Start of INPUT MATERIAL

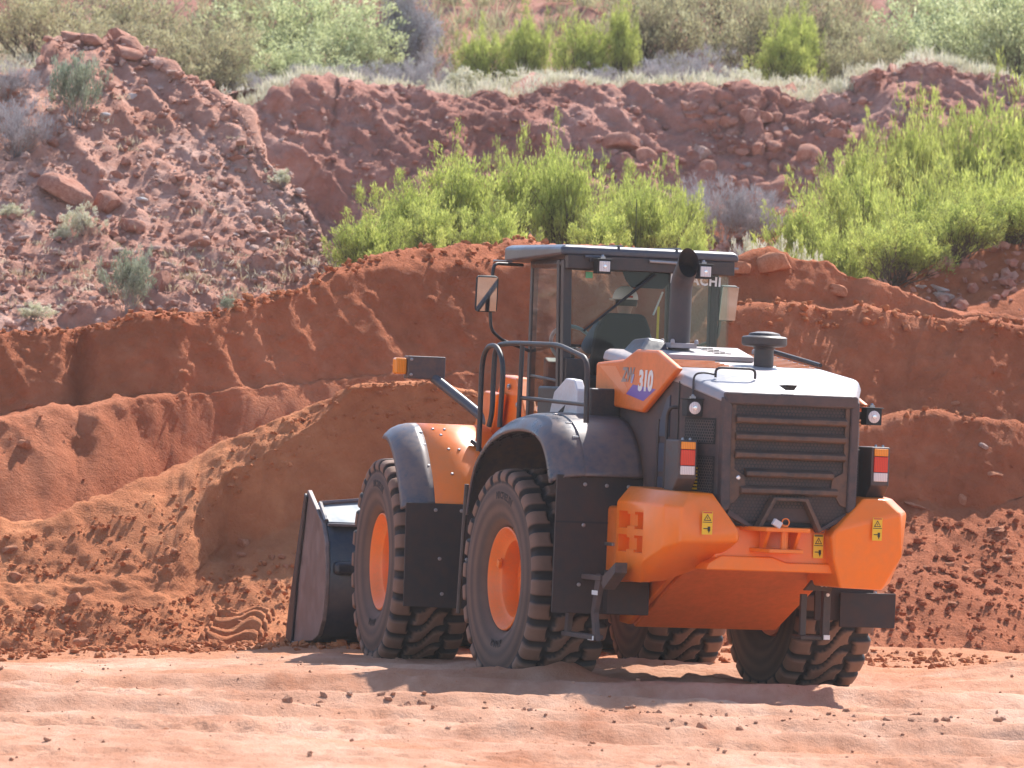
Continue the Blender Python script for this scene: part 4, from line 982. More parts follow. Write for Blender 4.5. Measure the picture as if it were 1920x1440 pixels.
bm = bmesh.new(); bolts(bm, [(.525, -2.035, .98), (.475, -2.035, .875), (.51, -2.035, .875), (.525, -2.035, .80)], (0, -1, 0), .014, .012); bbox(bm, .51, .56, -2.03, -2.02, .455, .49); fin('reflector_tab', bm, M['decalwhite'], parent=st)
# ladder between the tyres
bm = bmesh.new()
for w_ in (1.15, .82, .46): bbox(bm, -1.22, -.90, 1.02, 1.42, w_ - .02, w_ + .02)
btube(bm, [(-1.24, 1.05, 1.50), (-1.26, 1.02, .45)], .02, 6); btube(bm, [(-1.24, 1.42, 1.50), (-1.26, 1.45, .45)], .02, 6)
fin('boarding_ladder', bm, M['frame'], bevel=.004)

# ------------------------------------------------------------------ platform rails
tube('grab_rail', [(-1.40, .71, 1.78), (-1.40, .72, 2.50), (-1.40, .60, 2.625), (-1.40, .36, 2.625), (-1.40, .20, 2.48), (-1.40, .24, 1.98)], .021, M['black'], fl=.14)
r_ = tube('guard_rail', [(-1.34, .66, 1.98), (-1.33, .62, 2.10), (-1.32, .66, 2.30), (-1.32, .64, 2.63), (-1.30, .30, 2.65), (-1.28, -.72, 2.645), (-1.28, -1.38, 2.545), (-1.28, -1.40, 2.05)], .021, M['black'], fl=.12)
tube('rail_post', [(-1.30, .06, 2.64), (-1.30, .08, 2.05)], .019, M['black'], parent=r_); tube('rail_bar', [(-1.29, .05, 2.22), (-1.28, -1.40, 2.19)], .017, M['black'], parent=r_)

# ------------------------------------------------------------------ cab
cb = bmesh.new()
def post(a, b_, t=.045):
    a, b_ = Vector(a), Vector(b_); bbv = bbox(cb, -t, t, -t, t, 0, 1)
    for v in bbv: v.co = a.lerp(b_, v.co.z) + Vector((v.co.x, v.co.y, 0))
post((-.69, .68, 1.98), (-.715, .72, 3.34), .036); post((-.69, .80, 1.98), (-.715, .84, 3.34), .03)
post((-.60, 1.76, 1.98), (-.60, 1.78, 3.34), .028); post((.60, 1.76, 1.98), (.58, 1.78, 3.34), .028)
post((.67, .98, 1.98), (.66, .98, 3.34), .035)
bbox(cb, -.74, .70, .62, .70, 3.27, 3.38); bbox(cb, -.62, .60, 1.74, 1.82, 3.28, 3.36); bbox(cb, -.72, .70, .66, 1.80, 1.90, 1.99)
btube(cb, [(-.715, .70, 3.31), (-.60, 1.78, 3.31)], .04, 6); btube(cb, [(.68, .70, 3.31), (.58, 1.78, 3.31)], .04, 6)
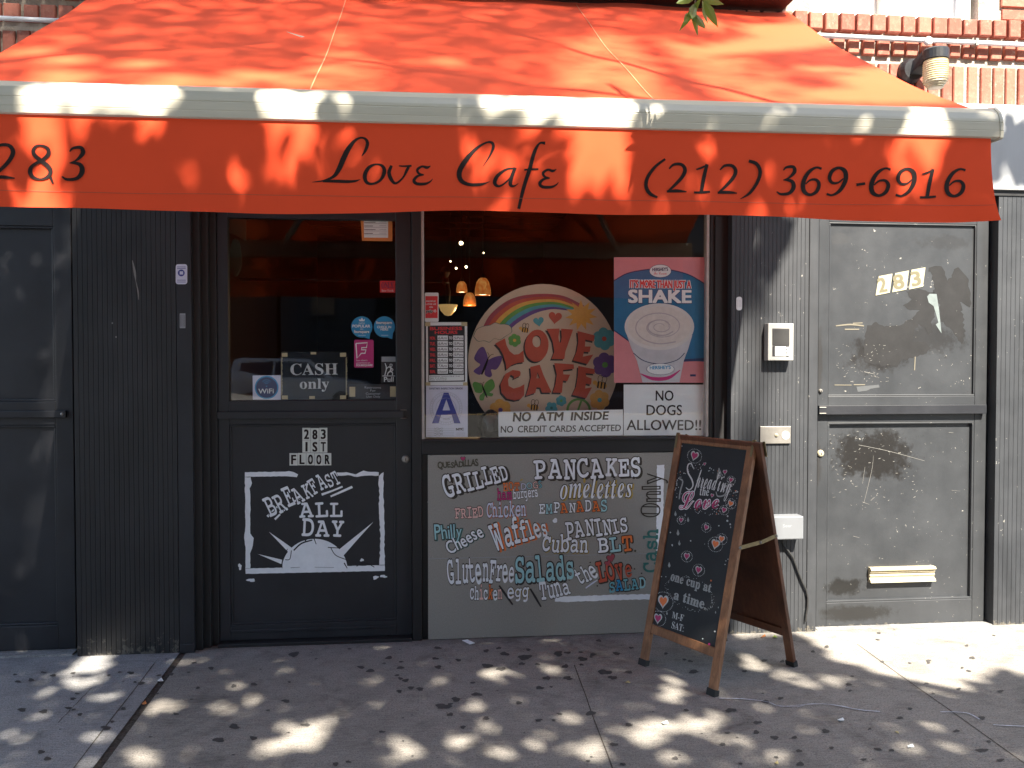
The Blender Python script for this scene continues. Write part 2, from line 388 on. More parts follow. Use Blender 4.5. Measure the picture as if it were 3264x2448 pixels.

End of INPUT MATERIAL
Start of INPUT MATERIAL

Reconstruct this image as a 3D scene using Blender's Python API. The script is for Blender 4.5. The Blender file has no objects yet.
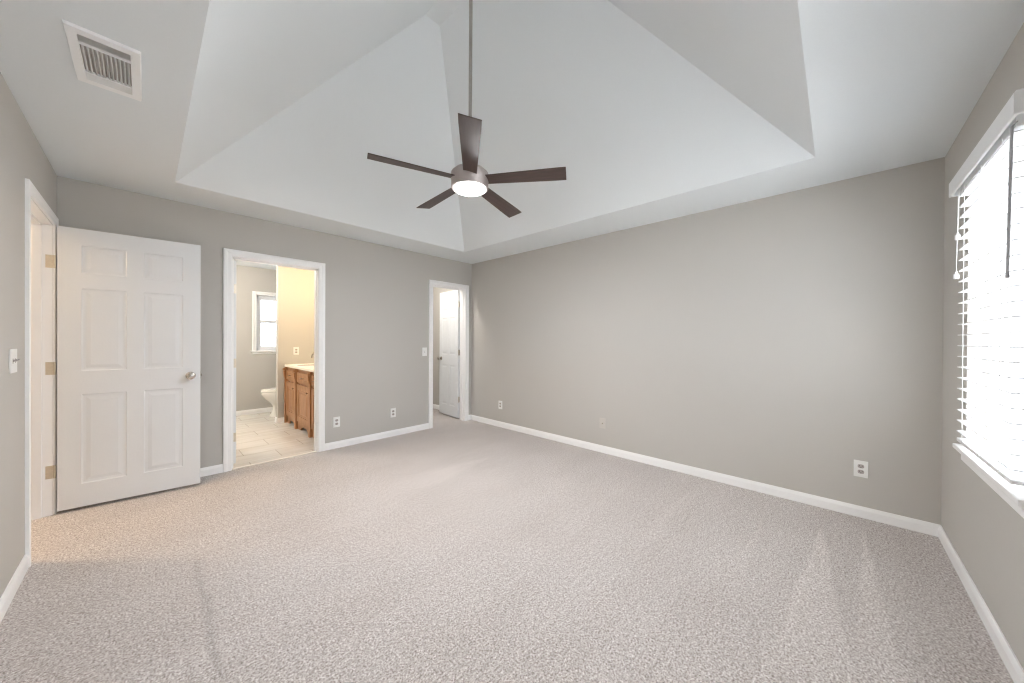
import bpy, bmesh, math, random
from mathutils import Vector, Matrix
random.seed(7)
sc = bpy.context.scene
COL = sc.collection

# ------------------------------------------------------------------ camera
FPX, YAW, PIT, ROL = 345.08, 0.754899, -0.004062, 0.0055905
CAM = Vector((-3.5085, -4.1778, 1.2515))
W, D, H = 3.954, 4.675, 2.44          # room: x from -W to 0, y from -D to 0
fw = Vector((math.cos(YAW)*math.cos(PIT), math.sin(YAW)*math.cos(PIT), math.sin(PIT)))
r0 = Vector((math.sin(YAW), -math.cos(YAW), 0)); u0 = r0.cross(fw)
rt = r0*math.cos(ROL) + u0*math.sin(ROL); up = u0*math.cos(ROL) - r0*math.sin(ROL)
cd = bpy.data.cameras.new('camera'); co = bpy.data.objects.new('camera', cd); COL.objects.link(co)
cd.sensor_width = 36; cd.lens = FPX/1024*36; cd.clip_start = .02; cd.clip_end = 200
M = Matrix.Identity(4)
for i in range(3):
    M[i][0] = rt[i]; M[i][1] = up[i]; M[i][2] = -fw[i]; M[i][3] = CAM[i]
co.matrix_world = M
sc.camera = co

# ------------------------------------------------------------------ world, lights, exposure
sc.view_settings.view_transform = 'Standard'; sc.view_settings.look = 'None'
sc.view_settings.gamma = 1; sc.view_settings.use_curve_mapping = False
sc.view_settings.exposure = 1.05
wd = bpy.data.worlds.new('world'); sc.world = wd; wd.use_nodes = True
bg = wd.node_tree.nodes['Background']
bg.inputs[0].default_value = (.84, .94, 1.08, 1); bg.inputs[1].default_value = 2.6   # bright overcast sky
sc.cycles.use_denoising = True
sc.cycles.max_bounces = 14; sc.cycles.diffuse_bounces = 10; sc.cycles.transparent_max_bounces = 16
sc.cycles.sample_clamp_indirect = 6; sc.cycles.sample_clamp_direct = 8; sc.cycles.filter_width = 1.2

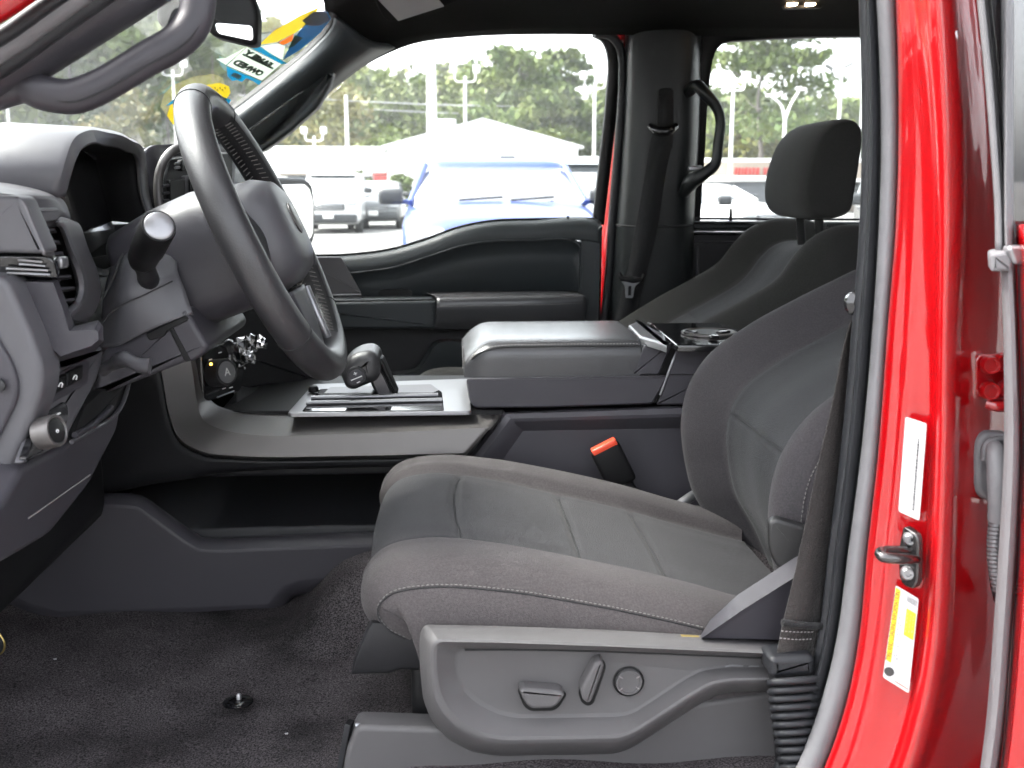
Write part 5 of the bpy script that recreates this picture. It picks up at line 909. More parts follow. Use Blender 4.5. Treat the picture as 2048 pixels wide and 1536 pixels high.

End of INPUT MATERIAL

§ DO THIS:
Make an exact copy of the lines from the one that contains "Reconstruct this image" through the one that contains "sc.camera = co", both included, and no other lines. Pictures are skipped.

§ REPLY TO THE EXERCISE:
Reconstruct this image as a 3D scene using Blender's Python API. The script is for Blender 4.5. The Blender file has no objects yet.
import bpy, bmesh, math, random
from mathutils import Vector, Matrix
random.seed(7)
sc = bpy.context.scene
COL = sc.collection

# ------------------------------------------------------------------ camera
FPX, YAW, PIT, ROL = 345.08, 0.754899, -0.004062, 0.0055905
CAM = Vector((-3.5085, -4.1778, 1.2515))
W, D, H = 3.954, 4.675, 2.44          # room: x from -W to 0, y from -D to 0
fw = Vector((math.cos(YAW)*math.cos(PIT), math.sin(YAW)*math.cos(PIT), math.sin(PIT)))
r0 = Vector((math.sin(YAW), -math.cos(YAW), 0)); u0 = r0.cross(fw)
rt = r0*math.cos(ROL) + u0*math.sin(ROL); up = u0*math.cos(ROL) - r0*math.sin(ROL)
cd = bpy.data.cameras.new('camera'); co = bpy.data.objects.new('camera', cd); COL.objects.link(co)
cd.sensor_width = 36; cd.lens = FPX/1024*36; cd.clip_start = .02; cd.clip_end = 200
M = Matrix.Identity(4)
for i in range(3):
    M[i][0] = rt[i]; M[i][1] = up[i]; M[i][2] = -fw[i]; M[i][3] = CAM[i]
co.matrix_world = M
sc.camera = co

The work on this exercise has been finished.